Silver- Silver failed yesterday on a test of the high volume resistance levels I gave yesterday on what was the right shoulder of it's bearish head and shoulders pattern. I still believe that an egregious error has been made by investors in the Silver market as they have incorrectly invested in what they think is a store of value, but is rather an industrial metal with nasty price break under deflationary pressures. I am sitting on the sidelines in the outright market for the time being and waiting for another breakout on the head and shoulders neckline at $17.765 today before initiating a short. As I explained in the Buys to Watch though I do like Buying Gold vs. Selling Silver now.

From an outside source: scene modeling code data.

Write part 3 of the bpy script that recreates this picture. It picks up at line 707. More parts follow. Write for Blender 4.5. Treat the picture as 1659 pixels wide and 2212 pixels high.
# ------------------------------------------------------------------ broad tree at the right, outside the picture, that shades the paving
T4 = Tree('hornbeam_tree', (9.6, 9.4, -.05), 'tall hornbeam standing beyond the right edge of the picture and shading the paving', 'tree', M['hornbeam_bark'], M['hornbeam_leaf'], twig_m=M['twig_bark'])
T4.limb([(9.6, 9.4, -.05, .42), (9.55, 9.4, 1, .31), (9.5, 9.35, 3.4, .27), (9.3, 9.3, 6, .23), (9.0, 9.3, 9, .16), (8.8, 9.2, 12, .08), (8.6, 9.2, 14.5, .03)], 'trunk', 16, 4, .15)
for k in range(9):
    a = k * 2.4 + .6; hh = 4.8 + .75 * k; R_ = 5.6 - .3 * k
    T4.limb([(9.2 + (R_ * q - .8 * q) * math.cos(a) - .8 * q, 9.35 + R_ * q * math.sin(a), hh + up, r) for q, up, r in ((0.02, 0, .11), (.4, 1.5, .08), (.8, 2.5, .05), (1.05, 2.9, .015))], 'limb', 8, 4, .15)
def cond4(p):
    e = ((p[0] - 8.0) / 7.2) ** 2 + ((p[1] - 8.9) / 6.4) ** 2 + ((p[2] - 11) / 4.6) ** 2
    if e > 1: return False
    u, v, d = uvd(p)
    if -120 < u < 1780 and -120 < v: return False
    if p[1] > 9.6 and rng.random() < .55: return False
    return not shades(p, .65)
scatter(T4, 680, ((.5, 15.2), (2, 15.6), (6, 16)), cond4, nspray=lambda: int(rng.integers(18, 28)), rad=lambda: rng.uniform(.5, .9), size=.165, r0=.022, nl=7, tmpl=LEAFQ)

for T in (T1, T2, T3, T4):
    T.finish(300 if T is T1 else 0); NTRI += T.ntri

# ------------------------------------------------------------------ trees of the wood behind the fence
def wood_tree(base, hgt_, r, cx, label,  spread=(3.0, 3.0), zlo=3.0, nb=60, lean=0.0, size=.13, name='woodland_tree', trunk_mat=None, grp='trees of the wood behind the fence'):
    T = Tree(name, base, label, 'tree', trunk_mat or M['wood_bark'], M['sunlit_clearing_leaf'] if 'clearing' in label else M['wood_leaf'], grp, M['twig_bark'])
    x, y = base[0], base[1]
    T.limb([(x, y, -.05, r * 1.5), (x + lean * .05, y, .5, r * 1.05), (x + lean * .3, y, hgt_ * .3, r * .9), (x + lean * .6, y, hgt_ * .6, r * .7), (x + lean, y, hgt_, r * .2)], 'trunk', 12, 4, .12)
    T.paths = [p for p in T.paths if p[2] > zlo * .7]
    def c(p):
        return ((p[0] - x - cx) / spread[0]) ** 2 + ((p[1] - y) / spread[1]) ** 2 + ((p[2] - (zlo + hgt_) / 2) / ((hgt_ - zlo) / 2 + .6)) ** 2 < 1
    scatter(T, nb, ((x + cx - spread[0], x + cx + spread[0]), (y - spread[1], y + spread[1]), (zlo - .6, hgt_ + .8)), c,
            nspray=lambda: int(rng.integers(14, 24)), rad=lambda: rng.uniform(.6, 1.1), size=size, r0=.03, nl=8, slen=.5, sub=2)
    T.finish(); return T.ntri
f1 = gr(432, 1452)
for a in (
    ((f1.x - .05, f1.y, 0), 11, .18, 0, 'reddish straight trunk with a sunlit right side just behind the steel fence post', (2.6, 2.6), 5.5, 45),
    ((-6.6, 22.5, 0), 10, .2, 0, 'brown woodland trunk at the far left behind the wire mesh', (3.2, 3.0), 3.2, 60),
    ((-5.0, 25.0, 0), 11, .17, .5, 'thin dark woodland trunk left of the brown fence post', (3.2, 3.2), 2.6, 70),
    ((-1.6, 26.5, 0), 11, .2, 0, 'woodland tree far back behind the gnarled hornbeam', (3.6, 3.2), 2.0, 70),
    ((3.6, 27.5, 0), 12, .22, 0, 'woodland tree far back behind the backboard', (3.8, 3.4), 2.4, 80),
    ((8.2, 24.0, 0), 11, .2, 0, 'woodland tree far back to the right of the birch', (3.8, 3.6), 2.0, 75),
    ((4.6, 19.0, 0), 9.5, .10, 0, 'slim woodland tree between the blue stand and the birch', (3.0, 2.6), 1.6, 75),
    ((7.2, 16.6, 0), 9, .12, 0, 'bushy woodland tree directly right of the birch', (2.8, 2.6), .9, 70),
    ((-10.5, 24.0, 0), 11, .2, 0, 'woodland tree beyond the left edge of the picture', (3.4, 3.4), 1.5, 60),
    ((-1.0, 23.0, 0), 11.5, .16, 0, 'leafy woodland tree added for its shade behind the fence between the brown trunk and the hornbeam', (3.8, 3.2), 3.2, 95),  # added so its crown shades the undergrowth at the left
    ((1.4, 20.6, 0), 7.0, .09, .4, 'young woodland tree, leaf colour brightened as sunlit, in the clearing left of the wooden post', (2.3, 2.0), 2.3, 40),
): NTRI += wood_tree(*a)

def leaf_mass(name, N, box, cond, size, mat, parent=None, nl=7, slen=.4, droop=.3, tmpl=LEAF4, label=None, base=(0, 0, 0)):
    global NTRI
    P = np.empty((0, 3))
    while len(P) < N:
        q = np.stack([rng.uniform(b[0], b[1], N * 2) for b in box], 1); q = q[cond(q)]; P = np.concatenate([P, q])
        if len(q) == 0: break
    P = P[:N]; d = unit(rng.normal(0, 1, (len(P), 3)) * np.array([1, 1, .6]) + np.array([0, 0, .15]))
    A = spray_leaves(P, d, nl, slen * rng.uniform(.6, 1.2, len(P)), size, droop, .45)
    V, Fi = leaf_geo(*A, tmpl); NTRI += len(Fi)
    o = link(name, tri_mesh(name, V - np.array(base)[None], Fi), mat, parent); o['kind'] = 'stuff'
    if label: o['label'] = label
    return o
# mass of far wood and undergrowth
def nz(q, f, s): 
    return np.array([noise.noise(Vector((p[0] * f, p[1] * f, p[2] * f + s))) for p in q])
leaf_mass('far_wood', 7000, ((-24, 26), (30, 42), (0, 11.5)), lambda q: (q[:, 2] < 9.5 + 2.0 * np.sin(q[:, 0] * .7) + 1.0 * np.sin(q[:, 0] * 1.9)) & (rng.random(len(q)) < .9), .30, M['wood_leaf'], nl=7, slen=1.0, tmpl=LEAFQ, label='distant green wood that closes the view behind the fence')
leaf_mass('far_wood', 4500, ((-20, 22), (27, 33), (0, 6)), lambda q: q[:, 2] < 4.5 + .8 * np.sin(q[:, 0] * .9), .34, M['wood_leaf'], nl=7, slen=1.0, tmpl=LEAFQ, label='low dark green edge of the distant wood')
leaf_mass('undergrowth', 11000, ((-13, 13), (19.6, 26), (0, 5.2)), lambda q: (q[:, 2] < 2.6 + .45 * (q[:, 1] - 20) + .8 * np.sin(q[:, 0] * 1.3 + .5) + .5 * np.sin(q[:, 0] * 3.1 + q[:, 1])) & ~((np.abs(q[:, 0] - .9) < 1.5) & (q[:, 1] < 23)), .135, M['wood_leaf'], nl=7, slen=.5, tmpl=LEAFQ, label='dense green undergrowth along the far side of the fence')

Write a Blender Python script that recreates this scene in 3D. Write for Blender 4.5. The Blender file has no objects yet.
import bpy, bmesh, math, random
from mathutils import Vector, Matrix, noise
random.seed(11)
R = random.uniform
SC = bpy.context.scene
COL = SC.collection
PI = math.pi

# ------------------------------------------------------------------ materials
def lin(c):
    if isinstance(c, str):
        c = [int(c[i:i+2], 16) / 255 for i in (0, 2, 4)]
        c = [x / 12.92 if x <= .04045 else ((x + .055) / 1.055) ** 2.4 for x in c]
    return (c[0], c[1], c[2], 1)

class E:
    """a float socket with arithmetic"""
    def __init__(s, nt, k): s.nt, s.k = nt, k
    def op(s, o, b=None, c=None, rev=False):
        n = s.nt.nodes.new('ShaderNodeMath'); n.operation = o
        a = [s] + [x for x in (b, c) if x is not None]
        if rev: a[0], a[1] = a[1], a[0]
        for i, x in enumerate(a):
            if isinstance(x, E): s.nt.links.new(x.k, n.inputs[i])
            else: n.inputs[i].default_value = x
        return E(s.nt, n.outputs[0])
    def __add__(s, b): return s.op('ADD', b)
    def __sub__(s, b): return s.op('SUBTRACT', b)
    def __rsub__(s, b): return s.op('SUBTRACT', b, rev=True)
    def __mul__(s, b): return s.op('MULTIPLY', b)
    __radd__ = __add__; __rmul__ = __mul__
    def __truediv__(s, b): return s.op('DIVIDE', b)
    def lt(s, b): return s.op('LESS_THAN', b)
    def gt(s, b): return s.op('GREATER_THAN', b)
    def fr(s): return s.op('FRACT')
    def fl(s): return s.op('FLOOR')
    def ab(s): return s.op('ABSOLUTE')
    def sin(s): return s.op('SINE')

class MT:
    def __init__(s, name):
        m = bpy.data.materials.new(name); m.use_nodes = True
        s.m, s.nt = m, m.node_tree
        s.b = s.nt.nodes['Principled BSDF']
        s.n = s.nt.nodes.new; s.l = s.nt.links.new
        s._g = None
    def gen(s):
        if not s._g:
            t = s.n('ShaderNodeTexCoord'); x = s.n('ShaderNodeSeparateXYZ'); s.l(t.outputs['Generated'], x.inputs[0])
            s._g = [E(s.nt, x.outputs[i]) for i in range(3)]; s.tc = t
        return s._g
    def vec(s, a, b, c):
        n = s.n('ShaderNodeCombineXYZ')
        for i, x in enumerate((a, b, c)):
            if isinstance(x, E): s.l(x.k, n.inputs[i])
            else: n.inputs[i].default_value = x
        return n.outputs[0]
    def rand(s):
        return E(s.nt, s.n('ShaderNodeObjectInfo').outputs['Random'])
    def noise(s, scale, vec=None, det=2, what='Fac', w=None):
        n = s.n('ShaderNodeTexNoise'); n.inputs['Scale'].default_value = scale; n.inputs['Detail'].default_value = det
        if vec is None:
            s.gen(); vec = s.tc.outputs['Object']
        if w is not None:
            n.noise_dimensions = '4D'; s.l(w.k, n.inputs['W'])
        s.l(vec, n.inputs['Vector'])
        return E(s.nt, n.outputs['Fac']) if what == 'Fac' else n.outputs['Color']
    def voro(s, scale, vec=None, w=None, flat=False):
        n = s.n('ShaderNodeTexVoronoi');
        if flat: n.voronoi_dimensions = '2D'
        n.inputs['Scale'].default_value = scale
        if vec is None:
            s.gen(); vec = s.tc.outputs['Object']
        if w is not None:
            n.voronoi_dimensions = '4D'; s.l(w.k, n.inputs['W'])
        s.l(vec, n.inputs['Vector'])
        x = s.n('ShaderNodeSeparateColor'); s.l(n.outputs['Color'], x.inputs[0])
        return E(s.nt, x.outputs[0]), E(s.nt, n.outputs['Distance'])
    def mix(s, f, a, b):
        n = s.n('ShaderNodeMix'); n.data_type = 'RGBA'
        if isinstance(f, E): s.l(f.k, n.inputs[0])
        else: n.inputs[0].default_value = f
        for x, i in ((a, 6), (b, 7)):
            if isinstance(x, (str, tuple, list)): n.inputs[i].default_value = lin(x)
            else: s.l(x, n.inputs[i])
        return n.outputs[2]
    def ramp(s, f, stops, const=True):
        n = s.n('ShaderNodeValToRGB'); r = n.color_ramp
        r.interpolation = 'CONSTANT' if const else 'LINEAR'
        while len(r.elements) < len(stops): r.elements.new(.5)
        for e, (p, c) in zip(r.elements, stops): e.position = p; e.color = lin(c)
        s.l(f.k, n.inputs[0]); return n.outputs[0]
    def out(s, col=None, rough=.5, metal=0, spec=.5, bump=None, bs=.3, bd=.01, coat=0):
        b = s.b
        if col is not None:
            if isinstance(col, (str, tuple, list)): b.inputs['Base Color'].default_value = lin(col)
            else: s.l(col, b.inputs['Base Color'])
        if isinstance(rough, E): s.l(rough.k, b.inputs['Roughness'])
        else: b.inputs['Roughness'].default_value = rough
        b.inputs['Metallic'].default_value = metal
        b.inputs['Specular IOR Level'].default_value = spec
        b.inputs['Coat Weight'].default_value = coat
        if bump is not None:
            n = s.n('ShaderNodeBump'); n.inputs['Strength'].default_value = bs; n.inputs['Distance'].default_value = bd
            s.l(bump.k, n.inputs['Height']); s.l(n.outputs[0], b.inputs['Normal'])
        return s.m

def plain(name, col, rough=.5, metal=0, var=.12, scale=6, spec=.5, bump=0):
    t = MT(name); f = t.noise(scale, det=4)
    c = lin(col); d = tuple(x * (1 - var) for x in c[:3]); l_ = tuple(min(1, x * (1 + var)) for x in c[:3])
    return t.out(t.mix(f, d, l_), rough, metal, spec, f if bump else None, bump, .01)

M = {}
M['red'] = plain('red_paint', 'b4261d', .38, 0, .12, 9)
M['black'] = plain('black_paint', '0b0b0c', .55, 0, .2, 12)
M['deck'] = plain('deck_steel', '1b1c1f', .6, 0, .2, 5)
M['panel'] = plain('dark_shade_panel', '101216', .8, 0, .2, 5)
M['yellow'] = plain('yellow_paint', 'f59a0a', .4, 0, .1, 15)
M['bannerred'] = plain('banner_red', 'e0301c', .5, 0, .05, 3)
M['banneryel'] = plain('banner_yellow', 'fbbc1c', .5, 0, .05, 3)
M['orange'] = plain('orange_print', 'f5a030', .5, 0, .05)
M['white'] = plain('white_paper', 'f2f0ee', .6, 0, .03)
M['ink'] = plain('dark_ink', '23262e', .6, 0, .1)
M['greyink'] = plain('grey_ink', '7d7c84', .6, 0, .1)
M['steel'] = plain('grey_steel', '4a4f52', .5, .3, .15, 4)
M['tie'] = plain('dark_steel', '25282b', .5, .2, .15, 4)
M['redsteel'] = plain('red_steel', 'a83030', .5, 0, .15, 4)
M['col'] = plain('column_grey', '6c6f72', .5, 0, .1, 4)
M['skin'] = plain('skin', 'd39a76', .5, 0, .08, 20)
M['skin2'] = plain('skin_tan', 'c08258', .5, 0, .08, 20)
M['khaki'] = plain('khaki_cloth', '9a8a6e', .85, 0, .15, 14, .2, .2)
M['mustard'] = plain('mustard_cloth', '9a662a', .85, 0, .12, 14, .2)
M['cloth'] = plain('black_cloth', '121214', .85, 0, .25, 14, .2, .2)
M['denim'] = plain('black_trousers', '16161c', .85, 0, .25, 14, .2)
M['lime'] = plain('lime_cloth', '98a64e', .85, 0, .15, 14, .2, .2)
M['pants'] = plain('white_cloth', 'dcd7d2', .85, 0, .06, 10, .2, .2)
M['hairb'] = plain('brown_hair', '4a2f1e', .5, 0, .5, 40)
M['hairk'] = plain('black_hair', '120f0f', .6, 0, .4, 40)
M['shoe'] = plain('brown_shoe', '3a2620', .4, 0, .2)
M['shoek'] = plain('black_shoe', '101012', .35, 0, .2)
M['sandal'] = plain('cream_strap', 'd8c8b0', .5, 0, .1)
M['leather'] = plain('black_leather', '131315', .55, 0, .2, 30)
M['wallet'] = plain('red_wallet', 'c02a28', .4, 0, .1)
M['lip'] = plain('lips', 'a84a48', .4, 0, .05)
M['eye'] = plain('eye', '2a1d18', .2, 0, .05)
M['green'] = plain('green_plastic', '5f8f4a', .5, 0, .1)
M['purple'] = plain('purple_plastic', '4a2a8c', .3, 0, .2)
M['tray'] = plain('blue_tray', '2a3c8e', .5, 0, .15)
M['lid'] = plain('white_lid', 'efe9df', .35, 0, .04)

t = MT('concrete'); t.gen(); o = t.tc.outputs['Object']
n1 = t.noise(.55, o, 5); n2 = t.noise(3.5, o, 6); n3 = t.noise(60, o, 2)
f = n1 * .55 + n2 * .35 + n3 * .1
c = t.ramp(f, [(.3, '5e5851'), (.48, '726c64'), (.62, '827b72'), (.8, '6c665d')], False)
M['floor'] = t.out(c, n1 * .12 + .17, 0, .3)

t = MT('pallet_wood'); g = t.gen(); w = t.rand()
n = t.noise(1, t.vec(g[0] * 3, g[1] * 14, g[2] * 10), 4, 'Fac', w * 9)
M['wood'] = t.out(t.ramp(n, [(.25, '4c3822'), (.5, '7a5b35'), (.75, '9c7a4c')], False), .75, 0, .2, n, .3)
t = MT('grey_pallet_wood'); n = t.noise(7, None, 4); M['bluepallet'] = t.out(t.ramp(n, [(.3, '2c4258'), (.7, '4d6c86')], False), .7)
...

Sugar- Sugar has been a dead story for the last couple months, but the after forming a consolidation range over the last month it is now on the verge of a bullish breakout. Above 15.75 cents I have a projection to 17.68. Stochastics produced a buy signal a few days ago and the RSI is also testing the topside range on the recent bearish mode as a potential reversal signal. This market may also have the potential to rally a bit higher above the projection if momentum gets churning.

Notes:

Natural Gas- The allocation in the market appears to be over after the market failed at a test of the $5 level. I had a projection to $5.138 for the market, but I no longer feel that this is a worthwhile trade. The $4.800 level I suggested as support for long entry failed shortly after the open yesterday as well, confirming my opinion to exit the market.

Cotton- If you do not normally watch Cotton it is worthwhile to pull up a daily chart now to witness the massive short covering rally that has occurred over the last two days. The low volume zone I provided yesterday for re-entry of a short position failed near 78 cents on the close yesterday, so hopefully you were able to exit prior to this morning if you were holding a short position.